In between his stints on the school committee, he was on the Charter Commission until 2018, advocating for a strong town manager, and adamant that no mayor be part of the change from representative Town Meeting.
While there could be some tweaks and improvements in government, Rhodes said he applauds Town Manager Paul Bockelman, who meets the goals from the Town Council and has shown wisdom in developing the unarmed police alternative, the Community Responders for Equity, Safety and Service.
“He’s singularly one of the best administrators I’ve come across, publicly or privately,” Rhodes said. “Paul is a tremendous leader. He’s taken heat, but he stands up.”
At-Large Councilor Andy Churchill served with Rhodes on both the school committee and Charter Commission.
“He has the biggest heart in the world, truly cares about the town of Amherst, and particularly the kids of Amherst,” Churchill said, relating a story about how Rhodes would often interact with everyone at a fitness studio.
“He’s a people person. A connector. He builds community. We’ve been lucky to have him in ours,” Churchill said.
“I’ve seen him step up over and over to fill a need in the community and do the work that needs to be done to have a participatory government,” said Becky Demling, who is both a neighbor and the outreach director for Amherst Recreation. Demling said she appreciates both Rhodes’ breadth of service and his respectful dialogue.
Last summer, she worked with him to establish the Network for Teaching Entrepreneurship SummerBiz program, offering an opportunity for Amherst teens to develop businesses. “He served as lead mentor and leveraged his connections in the business community,” Demling said.
Future of K-12 schools
Rhodes is now off the school committees at a time when he anticipates there will challenges, mainly due to the budgetary issues and impacts on fixed-income individuals.
“Some have had to move, some are hanging on by their fingernails,” Rhodes said.
“We have structural deficits in this town, those are now coming back to haunt us,” Rhodes said.
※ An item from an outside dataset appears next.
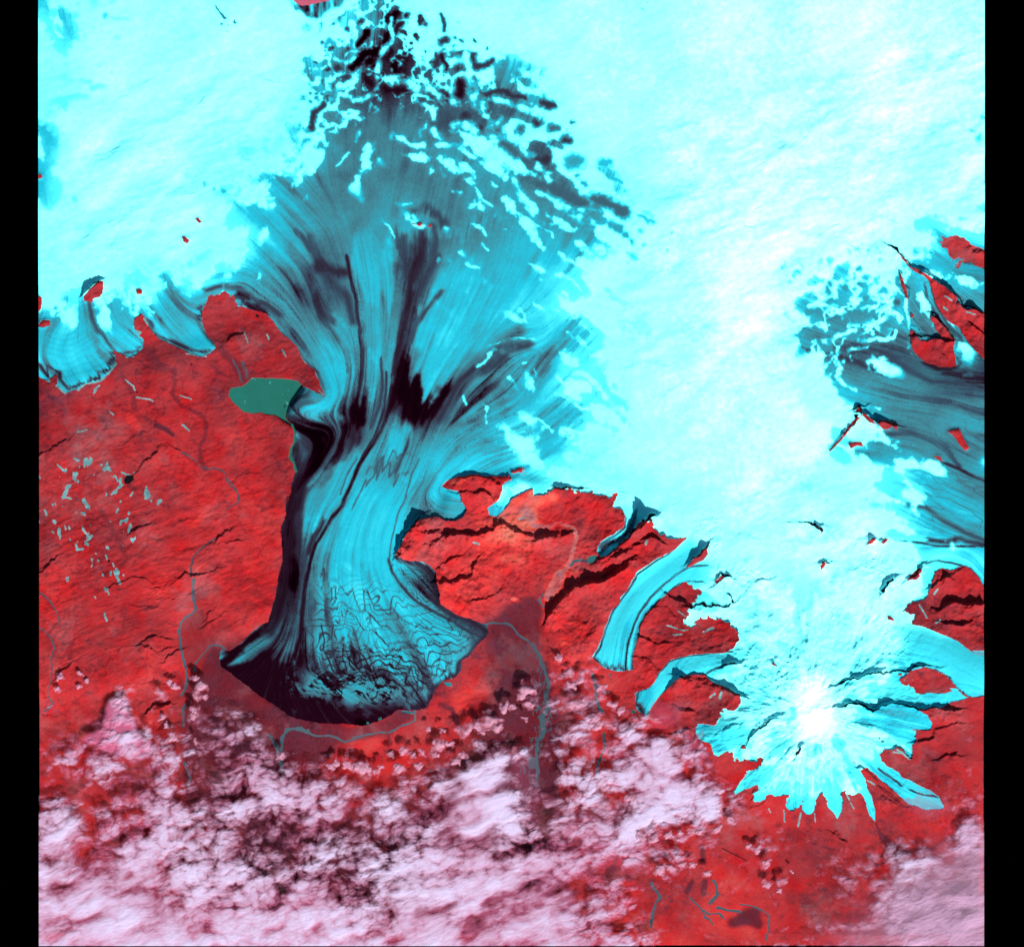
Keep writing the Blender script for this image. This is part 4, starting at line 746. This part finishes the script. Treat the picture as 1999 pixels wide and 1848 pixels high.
# scarps and crests: height, width on the shaded side, width on the sunny side
cb1, cb2 = 9 * fbm(30, 84, 3, .6), 9 * fbm(30, 85, 3, .6); cmod = np.clip(1 + .5 * fbm(42, 86, 4, .6), .15, 1.6)
lnear = np.clip(blur(is_land.astype(f32), 12) * 1.6, 0, 1)
CREST = ["20 6 40|A2 940,345 1000,310", "26 5 40|A2 1510,390 1570,350", "16 5 40|A2 1390,632 1480,610", "20 5 45|A2 1120,725 1190,718 1220,690 1310,660", "12 5 40|A2 780,720 860,700 930,670 1040,682 1120,725", "18 5 40|A2 1230,825 1320,790", "13 5 40|A2 950,862 1020,870 1090,880", "10 5 30|A2 1130,820 1180,825",
 "14 4 30|A2 1420,940 1450,912", "14 4 30|A2 1420,992 1495,945", "16 5 40|A2 1010,1112 1130,1092", "16 5 40|A2 960,1142 990,1140 1050,1165", "14 4 30|A2 1160,1230 1240,1185", "22 5 40|A2 290,625 355,570", "16 5 40|A2 410,1345 470,1290", "22 6 40|A2 1020,1412 1060,1420 1120,1412", "24 6 40|A2 1040,1590 1090,1570 1160,1565", "14 4 30|A2 1510,432 1640,430", "10 4 30|A2 1120,1175 1170,1160", "8 4 30|A2 830,1160 860,1145",
 "14 4 40|A1 935,1615 970,1560 1010,1525 1060,1490", "9 4 40|A1 1010,1525 1110,1440 1240,1462 1300,1500", "16 5 60|A1 290,1485 350,1445 400,1435 430,1412", "10 4 30|A1 1640,1660 1700,1620 1750,1608", "8 4 40|A1 880,1495 940,1540", "16 4 30|A1 1600,665 1635,648", "8 4 40|A1 850,1400 1000,1330", "10 4 30|A2 1460,470 1520,455",
 "40 9 40|C2 840,245 800,270 750,300 700,370 650,420 560,490 480,530", "34 8 40|C2 720,460 650,500 570,530", "44 10 40|C2 680,570 640,600 560,640 460,690 400,705 300,745 210,830 120,935", "38 9 40|C2 180,385 110,400 0,395 B2 1780,380 1650,310", "20 5 20|C2 280,780 230,820",
 "60 12 50|B2 1060,265 1000,340 950,410 905,510", "34 8 40|B2 1090,350 1180,360 1250,415 1330,385 1400,400 1480,392 1560,355", "26 6 60|B2 1190,690 1300,705 1380,690 1440,610", "16 5 40|B2 1480,820 1560,800 1600,770", "14 5 40|B2 1200,600 1300,560 1340,540", "26 6 40|B2 1350,80 1500,100 1560,140", "20 6 30|B1 1400,1640 1500,1650 1620,1690", "30 7 30|B2 1150,440 1240,410",
 "40 9 40|C2 960,795 1030,825 1100,865", "34 8 40|C2 1140,865 1200,870 1300,862 1380,895 1400,850 1370,790", "34 8 30|C2 1255,715 1300,668 1370,690", "50 10 40|C2 1030,1375 1120,1390 1200,1415 1330,1450 1430,1475", "26 7 30|C2 1015,1590 1070,1605", "26 6 40|C2 860,870 900,880 960,940", "20 6 40|C2 760,1090 850,1140 900,1130", "20 6 40|C2 720,1230 800,1270", 
 "40 9 36|C2 1320,1280 1400,1262", "34 8 30|C2 1220,440 1150,520 1100,560", "50 10 30|C2 830,245 780,290", "34 8 30|C2 830,420 870,430", "28 8 30|C1 170,1715 240,1725 340,1722",
 "34 8 50|D2 560,1415 640,1385 740,1345 860,1330 980,1330 1090,1300 1180,1300", "46 10 50|D2 560,1560 660,1570 740,1580 800,1612 870,1580 930,1555 1080,1580 1200,1600 1350,1600", "50 10 30|D2 880,745 945,680", "36 8 30|D2 1025,692 1110,620 1130,600", "30 7 40|D2 1320,985 1430,1010 1480,985", "36 8 50|D2 1285,880 1380,850 1572,870", "26 6 30|D2 1180,745 1230,710 1330,690",
 "26 6 30|D2 1300,700 1380,640", "26 6 30|D2 1490,880 1572,880", "30 8 30|D2 410,305 450,360", "30 8 30|D2 430,575 475,572", "20 6 30|D2 700,440 790,400 820,405", "24 7 40|D2 290,300 410,310",
 "44 9 40|D1 945,58 1010,130 1065,185 1160,235 1240,290 1320,345 1390,410 1440,480 1520,490 1572,520", "30 8 30|D1 1065,600 1110,640", "38 9 40|D1 1110,685 1190,690 1310,705", "30 7 30|D1 1490,600 1560,640", "30 7 30|D1 1220,530 1290,590 1350,650", "26 6 20|D1 980,230 1010,320 1035,410", "36 8 30|D1 690,1170 715,1158", "36 8 30|D1 720,1212 790,1235", "34 8 30|D1 850,1245 960,1275",
 "22 6 20|D1 1310,800 1330,835", "26 6 30|D1 700,1232 640,1292 600,1360", "12 6 20|D1 600,1360 500,1465", "26 7 30|D0 1500,1728 1560,1745", "30 9 40|D3 700,612 760,640 860,740 930,800 1000,850", "26 7 40|D3 1100,435 1220,400 1245,350 1410,312", "24 7 40|D3 1290,550 1380,545", "24 8 30|D3 270,500 295,460", "20 7 40|C3 1140,410 1200,380 1310,372 1400,300",
 "26 8 50|C3 1440,480 1480,410 1560,340 1640,285", "20 7 40|C3 1540,330 1700,250", "26 9 40|C3 1820,510 1848,470", "16 5 40|C3 1560,760 1520,800", "24 6 40|C3 1000,365 1050,355", "22 6 30|A1 650,330 600,370", "30 7 24|A1 700,288 650,320 590,370", "14 6 50|C3 1420,860 1480,890 1560,850", "18 6 40|D3 540,1070 600,1120", "18 6 30|D3 870,790 960,850", "16 6 40|C2 1500,760 1560,710 1600,690",
]
for s in CREST:
    a, b = s.split('|'); hh, n_, s_ = [float(q) for q in a.split()]
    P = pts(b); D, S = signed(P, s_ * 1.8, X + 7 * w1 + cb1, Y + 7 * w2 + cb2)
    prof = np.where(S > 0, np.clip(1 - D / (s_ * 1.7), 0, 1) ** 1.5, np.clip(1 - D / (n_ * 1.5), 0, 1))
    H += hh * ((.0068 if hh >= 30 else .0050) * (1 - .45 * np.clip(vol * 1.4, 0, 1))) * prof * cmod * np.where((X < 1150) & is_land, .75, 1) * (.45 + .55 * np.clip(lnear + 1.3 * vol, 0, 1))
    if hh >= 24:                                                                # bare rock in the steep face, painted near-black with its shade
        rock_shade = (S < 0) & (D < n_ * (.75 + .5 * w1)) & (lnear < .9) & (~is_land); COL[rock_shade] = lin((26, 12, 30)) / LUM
ang = np.arctan2(Y - 2680, X - 3050); rad = np.hypot(X - 3050, Y - 2680)
SR = sheet(321, 64, 4, .6)
spoke = samp(SR, ang * TN / (2 * math.pi) * 3 + 10 * w1, rad * .55 + 10 * w2)
ring = ss(70, 170, rad) * ss(620, 420, rad)
H += icev * ring * .050 * (spoke - .4 * np.abs(spoke))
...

This includes unfunded mandates, special education transportation and health insurance.
“These uncontrollable costs are really important to understand,” Rhodes said. “This upcoming year and the years to follow are going to be really hard.”
Beyond that, though, he was on the committee during the closing Mark’s Meadow School, at the north end of the UMass campus, and now seeing the opening of a new school will change the general education culture, and Crocker Farm will not be the school he and his family have known. “Neighborhood schools are no longer,” Rhodes said.
There will be a lot of adjustment issues even as brand new space comes online that replaces the open classroom models at Wildwood and Fort River schools. “It’s not going to be smooth; there’s going to be a lot of complaints,” Rhodes said.
He is confident in Superintendent E. Xiomara Herman’s approach, though, noting her detailed entry plan would make proud one of his mentors, Ken Blanchard, the author of “The One Minute Program.”
“I hope I brought a sense of how you go about implementing change, that everything isn’t an either-or situation , but that there are all sorts of shades of gray,” Rhodes said.
As someone who will be an observer, Rhodes said the message he wants to impart is that children should understand adults are involved and invested with them.
“I want to see people really understand these are our kids, and we owe them a lot,” Rhodes said.